● Work to do:
Output the material below in its entirety, exactly as given.

● Given information:
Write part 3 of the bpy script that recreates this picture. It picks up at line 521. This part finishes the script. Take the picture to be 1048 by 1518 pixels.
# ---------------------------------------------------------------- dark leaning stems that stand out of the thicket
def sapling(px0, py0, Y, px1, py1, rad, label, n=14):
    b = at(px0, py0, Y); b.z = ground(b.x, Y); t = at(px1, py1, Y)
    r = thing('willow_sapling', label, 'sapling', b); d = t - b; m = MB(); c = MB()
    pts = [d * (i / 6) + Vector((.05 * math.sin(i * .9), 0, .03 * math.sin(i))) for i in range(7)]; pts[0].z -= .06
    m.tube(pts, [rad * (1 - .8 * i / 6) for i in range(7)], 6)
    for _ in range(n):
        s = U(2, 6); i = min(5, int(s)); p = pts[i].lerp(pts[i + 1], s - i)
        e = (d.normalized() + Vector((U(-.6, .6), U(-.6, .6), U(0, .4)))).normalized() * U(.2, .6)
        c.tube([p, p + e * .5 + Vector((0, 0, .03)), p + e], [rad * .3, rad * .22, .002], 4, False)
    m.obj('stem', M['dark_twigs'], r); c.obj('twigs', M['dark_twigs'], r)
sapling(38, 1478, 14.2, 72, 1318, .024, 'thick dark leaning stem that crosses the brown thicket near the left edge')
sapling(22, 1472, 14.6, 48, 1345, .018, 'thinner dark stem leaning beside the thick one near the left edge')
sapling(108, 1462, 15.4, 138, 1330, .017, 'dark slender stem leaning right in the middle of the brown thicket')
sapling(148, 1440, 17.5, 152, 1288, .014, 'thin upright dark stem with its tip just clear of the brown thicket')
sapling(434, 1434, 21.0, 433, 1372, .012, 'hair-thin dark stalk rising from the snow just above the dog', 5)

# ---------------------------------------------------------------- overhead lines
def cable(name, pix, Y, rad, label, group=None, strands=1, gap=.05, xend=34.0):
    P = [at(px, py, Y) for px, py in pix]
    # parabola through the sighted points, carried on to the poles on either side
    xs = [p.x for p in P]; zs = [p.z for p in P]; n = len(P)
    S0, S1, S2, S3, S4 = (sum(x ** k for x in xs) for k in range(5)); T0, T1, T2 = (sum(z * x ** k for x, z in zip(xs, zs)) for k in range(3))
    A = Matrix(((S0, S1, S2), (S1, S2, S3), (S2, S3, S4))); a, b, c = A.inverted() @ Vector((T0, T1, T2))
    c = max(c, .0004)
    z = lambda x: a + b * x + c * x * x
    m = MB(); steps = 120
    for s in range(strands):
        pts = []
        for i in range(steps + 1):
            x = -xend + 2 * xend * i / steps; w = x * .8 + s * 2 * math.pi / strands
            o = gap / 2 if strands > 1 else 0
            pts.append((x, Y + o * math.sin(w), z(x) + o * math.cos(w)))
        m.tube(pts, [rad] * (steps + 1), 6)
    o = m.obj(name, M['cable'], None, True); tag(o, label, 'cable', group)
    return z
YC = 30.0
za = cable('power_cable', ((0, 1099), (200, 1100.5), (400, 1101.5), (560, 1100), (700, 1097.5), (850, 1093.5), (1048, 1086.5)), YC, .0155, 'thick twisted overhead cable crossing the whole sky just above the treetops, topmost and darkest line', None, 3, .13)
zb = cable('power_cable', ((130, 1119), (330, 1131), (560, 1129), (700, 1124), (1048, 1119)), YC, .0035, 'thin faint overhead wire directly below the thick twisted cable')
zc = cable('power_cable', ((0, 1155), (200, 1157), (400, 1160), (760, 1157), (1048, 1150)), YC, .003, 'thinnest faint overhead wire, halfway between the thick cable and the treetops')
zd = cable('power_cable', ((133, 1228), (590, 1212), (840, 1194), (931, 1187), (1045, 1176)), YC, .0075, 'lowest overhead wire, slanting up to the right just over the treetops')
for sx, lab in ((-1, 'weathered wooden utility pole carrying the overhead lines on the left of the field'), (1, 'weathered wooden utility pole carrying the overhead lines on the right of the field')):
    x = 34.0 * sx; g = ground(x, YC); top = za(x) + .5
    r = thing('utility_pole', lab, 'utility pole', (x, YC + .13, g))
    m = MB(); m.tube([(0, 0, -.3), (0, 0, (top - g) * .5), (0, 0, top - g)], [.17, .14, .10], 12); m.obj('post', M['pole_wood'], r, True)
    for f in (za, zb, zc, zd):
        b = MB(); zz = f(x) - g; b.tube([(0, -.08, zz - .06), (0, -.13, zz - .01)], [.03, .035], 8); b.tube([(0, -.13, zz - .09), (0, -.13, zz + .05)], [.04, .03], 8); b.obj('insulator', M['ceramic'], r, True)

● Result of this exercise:
Write part 3 of the bpy script that recreates this picture. It picks up at line 521. This part finishes the script. Take the picture to be 1048 by 1518 pixels.
# ---------------------------------------------------------------- dark leaning stems that stand out of the thicket
def sapling(px0, py0, Y, px1, py1, rad, label, n=14):
    b = at(px0, py0, Y); b.z = ground(b.x, Y); t = at(px1, py1, Y)
    r = thing('willow_sapling', label, 'sapling', b); d = t - b; m = MB(); c = MB()
    pts = [d * (i / 6) + Vector((.05 * math.sin(i * .9), 0, .03 * math.sin(i))) for i in range(7)]; pts[0].z -= .06
    m.tube(pts, [rad * (1 - .8 * i / 6) for i in range(7)], 6)
    for _ in range(n):
        s = U(2, 6); i = min(5, int(s)); p = pts[i].lerp(pts[i + 1], s - i)
        e = (d.normalized() + Vector((U(-.6, .6), U(-.6, .6), U(0, .4)))).normalized() * U(.2, .6)
        c.tube([p, p + e * .5 + Vector((0, 0, .03)), p + e], [rad * .3, rad * .22, .002], 4, False)
    m.obj('stem', M['dark_twigs'], r); c.obj('twigs', M['dark_twigs'], r)
sapling(38, 1478, 14.2, 72, 1318, .024, 'thick dark leaning stem that crosses the brown thicket near the left edge')
sapling(22, 1472, 14.6, 48, 1345, .018, 'thinner dark stem leaning beside the thick one near the left edge')
sapling(108, 1462, 15.4, 138, 1330, .017, 'dark slender stem leaning right in the middle of the brown thicket')
sapling(148, 1440, 17.5, 152, 1288, .014, 'thin upright dark stem with its tip just clear of the brown thicket')
sapling(434, 1434, 21.0, 433, 1372, .012, 'hair-thin dark stalk rising from the snow just above the dog', 5)

# ---------------------------------------------------------------- overhead lines
def cable(name, pix, Y, rad, label, group=None, strands=1, gap=.05, xend=34.0):
    P = [at(px, py, Y) for px, py in pix]
    # parabola through the sighted points, carried on to the poles on either side
    xs = [p.x for p in P]; zs = [p.z for p in P]; n = len(P)
    S0, S1, S2, S3, S4 = (sum(x ** k for x in xs) for k in range(5)); T0, T1, T2 = (sum(z * x ** k for x, z in zip(xs, zs)) for k in range(3))
    A = Matrix(((S0, S1, S2), (S1, S2, S3), (S2, S3, S4))); a, b, c = A.inverted() @ Vector((T0, T1, T2))
    c = max(c, .0004)
    z = lambda x: a + b * x + c * x * x
    m = MB(); steps = 120
    for s in range(strands):
        pts = []
        for i in range(steps + 1):
            x = -xend + 2 * xend * i / steps; w = x * .8 + s * 2 * math.pi / strands
            o = gap / 2 if strands > 1 else 0
            pts.append((x, Y + o * math.sin(w), z(x) + o * math.cos(w)))
        m.tube(pts, [rad] * (steps + 1), 6)
    o = m.obj(name, M['cable'], None, True); tag(o, label, 'cable', group)
    return z
YC = 30.0
za = cable('power_cable', ((0, 1099), (200, 1100.5), (400, 1101.5), (560, 1100), (700, 1097.5), (850, 1093.5), (1048, 1086.5)), YC, .0155, 'thick twisted overhead cable crossing the whole sky just above the treetops, topmost and darkest line', None, 3, .13)
zb = cable('power_cable', ((130, 1119), (330, 1131), (560, 1129), (700, 1124), (1048, 1119)), YC, .0035, 'thin faint overhead wire directly below the thick twisted cable')
zc = cable('power_cable', ((0, 1155), (200, 1157), (400, 1160), (760, 1157), (1048, 1150)), YC, .003, 'thinnest faint overhead wire, halfway between the thick cable and the treetops')
zd = cable('power_cable', ((133, 1228), (590, 1212), (840, 1194), (931, 1187), (1045, 1176)), YC, .0075, 'lowest overhead wire, slanting up to the right just over the treetops')
for sx, lab in ((-1, 'weathered wooden utility pole carrying the overhead lines on the left of the field'), (1, 'weathered wooden utility pole carrying the overhead lines on the right of the field')):
    x = 34.0 * sx; g = ground(x, YC); top = za(x) + .5
    r = thing('utility_pole', lab, 'utility pole', (x, YC + .13, g))
    m = MB(); m.tube([(0, 0, -.3), (0, 0, (top - g) * .5), (0, 0, top - g)], [.17, .14, .10], 12); m.obj('post', M['pole_wood'], r, True)
    for f in (za, zb, zc, zd):
        b = MB(); zz = f(x) - g; b.tube([(0, -.08, zz - .06), (0, -.13, zz - .01)], [.03, .035], 8); b.tube([(0, -.13, zz - .09), (0, -.13, zz + .05)], [.04, .03], 8); b.obj('insulator', M['ceramic'], r, True)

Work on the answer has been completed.